#### [GIVEN INSTRUCTION]
Set down exactly the lines of the records from the top to the line containing "PI = math.pi"; include both.

────────────────────────────────────────

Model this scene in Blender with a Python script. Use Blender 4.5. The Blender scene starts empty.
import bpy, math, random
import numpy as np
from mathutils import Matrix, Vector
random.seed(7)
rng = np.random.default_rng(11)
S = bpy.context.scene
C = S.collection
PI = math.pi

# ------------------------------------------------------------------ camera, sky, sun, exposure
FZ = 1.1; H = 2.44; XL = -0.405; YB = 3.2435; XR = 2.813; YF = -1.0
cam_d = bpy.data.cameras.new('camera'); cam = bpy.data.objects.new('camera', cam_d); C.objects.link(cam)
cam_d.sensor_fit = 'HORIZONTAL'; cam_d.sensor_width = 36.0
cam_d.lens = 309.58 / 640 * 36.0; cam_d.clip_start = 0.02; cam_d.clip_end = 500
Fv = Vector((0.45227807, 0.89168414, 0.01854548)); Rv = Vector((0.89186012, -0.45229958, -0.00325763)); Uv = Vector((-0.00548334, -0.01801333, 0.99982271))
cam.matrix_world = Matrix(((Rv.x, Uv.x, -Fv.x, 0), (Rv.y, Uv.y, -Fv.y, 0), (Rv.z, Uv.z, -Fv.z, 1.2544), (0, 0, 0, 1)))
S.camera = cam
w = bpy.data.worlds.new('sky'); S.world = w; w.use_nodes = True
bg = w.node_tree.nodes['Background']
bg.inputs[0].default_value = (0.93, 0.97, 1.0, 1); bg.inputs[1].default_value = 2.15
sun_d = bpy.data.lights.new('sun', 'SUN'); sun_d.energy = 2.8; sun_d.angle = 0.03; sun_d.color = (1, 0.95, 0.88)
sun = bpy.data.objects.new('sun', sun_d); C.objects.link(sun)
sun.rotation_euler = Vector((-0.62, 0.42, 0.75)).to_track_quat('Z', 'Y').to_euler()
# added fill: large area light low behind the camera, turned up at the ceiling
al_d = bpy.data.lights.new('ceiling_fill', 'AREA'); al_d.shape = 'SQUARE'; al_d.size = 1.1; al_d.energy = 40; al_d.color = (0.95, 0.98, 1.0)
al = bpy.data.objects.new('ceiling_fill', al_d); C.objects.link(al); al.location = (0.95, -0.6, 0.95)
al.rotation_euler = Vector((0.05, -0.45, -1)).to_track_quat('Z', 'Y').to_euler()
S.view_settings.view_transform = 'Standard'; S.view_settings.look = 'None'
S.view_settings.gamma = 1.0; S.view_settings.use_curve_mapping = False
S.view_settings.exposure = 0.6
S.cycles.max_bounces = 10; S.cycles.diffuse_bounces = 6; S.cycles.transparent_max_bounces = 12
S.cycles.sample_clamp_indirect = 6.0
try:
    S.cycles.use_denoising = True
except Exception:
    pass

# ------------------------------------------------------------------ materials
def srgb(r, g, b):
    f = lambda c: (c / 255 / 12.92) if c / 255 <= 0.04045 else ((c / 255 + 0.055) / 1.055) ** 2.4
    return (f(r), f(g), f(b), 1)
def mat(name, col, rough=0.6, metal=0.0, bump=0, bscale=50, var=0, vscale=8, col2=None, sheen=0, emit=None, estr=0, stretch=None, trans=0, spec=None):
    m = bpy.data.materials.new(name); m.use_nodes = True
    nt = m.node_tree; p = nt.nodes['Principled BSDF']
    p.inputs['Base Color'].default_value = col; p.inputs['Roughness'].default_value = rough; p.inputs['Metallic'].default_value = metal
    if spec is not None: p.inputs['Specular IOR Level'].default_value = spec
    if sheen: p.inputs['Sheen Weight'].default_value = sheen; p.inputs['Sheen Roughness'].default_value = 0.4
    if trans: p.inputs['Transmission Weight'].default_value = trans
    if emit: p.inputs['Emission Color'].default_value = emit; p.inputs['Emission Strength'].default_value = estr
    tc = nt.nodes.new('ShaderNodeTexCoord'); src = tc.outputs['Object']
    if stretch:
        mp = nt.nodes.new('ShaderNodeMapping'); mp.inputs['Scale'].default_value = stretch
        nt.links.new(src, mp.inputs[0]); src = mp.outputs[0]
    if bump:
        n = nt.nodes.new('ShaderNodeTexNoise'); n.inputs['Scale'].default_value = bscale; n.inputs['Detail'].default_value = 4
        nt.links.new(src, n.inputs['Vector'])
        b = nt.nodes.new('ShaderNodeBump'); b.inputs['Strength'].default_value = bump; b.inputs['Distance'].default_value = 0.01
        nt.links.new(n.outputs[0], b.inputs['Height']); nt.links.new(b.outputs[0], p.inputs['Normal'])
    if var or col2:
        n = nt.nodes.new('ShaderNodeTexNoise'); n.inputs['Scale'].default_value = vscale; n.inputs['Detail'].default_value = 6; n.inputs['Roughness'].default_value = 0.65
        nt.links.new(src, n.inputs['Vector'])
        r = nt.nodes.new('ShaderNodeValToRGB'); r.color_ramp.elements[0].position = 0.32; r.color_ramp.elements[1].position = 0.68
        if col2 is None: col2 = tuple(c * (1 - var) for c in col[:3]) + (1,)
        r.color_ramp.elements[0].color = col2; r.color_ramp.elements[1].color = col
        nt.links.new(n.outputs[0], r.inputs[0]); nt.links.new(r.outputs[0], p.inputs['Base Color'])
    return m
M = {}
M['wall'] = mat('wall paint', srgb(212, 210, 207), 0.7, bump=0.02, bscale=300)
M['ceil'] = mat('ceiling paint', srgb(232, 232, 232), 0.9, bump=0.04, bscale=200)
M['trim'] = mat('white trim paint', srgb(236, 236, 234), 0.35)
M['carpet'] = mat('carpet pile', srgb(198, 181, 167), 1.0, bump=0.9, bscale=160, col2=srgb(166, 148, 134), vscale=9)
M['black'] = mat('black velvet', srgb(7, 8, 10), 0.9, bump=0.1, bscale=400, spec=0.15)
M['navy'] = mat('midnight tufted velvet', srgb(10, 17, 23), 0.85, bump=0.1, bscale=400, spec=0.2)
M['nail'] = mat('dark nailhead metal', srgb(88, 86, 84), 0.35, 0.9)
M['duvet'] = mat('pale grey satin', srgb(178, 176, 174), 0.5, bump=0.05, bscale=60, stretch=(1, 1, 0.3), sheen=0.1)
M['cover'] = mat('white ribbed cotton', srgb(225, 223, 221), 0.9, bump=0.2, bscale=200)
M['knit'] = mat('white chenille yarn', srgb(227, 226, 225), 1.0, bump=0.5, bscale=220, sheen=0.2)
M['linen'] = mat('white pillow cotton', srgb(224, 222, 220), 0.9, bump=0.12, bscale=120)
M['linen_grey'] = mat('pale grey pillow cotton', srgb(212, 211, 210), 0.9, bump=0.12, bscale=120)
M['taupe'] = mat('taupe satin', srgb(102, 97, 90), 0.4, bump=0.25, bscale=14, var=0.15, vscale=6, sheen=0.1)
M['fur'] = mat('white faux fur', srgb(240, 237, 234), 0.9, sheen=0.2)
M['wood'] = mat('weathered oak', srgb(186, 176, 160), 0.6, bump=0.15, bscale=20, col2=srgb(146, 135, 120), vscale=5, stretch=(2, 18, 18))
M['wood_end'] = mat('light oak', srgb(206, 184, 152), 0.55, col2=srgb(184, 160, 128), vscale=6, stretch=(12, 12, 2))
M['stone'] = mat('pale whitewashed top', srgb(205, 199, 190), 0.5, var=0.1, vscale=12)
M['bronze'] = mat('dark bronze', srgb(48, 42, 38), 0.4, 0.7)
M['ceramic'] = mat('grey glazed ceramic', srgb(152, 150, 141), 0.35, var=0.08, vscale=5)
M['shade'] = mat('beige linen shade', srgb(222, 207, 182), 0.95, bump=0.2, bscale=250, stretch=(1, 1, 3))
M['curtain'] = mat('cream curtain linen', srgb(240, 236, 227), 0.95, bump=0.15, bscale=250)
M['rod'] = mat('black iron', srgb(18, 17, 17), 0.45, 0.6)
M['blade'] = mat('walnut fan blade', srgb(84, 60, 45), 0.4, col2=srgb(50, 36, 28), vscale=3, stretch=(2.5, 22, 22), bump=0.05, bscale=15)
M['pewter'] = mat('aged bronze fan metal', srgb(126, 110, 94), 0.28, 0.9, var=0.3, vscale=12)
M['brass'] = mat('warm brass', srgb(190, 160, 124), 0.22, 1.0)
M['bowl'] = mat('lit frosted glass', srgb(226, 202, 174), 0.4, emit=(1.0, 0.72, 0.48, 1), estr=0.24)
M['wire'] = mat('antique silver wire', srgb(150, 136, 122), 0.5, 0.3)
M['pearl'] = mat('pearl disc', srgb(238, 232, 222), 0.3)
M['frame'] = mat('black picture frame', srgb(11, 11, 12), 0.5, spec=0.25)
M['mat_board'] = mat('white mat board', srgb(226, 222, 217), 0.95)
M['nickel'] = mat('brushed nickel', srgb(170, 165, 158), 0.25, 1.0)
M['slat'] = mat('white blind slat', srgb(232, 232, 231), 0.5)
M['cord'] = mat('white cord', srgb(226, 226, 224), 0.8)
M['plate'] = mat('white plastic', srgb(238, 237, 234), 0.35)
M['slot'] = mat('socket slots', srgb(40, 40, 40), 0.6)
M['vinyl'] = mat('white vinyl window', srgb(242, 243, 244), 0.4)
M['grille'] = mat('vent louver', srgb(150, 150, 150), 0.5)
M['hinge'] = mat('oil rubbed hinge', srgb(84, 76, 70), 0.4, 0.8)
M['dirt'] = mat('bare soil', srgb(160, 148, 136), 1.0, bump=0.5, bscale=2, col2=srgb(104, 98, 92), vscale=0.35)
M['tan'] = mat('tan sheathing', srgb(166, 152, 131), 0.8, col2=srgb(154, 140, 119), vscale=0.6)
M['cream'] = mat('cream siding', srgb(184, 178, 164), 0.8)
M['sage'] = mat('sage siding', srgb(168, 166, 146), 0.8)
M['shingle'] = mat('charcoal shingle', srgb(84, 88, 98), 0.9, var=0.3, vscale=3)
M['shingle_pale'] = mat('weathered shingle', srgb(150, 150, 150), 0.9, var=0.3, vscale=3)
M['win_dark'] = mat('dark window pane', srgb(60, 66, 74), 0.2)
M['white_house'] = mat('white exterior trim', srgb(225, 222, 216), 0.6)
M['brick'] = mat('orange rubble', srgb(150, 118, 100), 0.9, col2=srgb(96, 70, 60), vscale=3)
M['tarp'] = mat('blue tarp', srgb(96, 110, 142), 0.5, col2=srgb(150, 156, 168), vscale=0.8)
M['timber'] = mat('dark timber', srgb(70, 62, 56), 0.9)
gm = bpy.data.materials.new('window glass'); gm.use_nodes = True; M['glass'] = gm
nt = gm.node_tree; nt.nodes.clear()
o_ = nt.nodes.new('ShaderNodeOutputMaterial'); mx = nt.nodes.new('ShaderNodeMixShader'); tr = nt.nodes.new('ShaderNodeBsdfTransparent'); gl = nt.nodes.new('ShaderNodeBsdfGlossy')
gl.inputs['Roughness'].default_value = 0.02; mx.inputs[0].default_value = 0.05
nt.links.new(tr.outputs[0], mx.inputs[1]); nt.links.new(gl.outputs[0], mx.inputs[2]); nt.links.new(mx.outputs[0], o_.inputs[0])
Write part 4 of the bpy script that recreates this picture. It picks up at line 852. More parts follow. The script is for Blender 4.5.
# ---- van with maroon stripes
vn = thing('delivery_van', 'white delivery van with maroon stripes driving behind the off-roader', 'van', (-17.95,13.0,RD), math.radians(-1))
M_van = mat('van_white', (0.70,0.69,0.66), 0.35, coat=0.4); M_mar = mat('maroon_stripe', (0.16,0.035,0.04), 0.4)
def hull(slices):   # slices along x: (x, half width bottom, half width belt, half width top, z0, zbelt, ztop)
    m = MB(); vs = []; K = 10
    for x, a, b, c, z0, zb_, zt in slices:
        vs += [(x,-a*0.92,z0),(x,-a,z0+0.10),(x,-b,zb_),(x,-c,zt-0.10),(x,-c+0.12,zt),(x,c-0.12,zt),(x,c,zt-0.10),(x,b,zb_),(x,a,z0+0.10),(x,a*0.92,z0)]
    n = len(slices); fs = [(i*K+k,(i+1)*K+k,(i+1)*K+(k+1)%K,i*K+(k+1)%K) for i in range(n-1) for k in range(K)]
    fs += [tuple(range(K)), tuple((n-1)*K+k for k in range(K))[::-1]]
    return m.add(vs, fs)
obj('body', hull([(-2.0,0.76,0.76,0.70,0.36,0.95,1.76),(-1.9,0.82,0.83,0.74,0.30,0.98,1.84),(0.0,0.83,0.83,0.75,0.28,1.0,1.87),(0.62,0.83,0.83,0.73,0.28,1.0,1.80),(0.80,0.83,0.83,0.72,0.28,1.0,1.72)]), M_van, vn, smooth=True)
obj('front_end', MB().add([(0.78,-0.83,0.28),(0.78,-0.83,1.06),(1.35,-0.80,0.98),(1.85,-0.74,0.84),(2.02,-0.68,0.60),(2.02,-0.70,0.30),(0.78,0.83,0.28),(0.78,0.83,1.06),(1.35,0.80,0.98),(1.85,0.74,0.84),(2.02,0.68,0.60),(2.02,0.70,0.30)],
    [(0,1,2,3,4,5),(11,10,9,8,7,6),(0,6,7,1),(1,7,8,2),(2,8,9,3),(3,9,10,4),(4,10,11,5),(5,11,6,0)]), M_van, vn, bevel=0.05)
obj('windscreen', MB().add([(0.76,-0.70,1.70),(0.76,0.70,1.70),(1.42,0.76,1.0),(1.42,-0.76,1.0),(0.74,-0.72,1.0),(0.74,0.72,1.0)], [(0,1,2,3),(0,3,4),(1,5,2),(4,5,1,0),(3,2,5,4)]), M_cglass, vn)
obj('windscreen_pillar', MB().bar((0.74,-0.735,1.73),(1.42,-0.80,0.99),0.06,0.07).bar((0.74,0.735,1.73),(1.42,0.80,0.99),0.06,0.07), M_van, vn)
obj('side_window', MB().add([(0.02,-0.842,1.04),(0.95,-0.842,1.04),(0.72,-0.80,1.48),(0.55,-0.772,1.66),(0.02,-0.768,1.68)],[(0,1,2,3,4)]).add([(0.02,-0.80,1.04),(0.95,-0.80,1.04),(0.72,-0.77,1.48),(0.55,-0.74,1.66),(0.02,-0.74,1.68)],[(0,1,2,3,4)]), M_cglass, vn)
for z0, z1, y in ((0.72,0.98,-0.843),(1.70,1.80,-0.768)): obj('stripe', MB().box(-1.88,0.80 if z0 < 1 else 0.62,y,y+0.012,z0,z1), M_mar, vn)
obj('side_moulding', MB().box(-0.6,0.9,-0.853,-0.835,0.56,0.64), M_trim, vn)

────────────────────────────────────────

#### [RESPONSE FOR THIS EXERCISE]
Model this scene in Blender with a Python script. Use Blender 4.5. The Blender scene starts empty.
import bpy, math, random
import numpy as np
from mathutils import Matrix, Vector
random.seed(7)
rng = np.random.default_rng(11)
S = bpy.context.scene
C = S.collection
PI = math.pi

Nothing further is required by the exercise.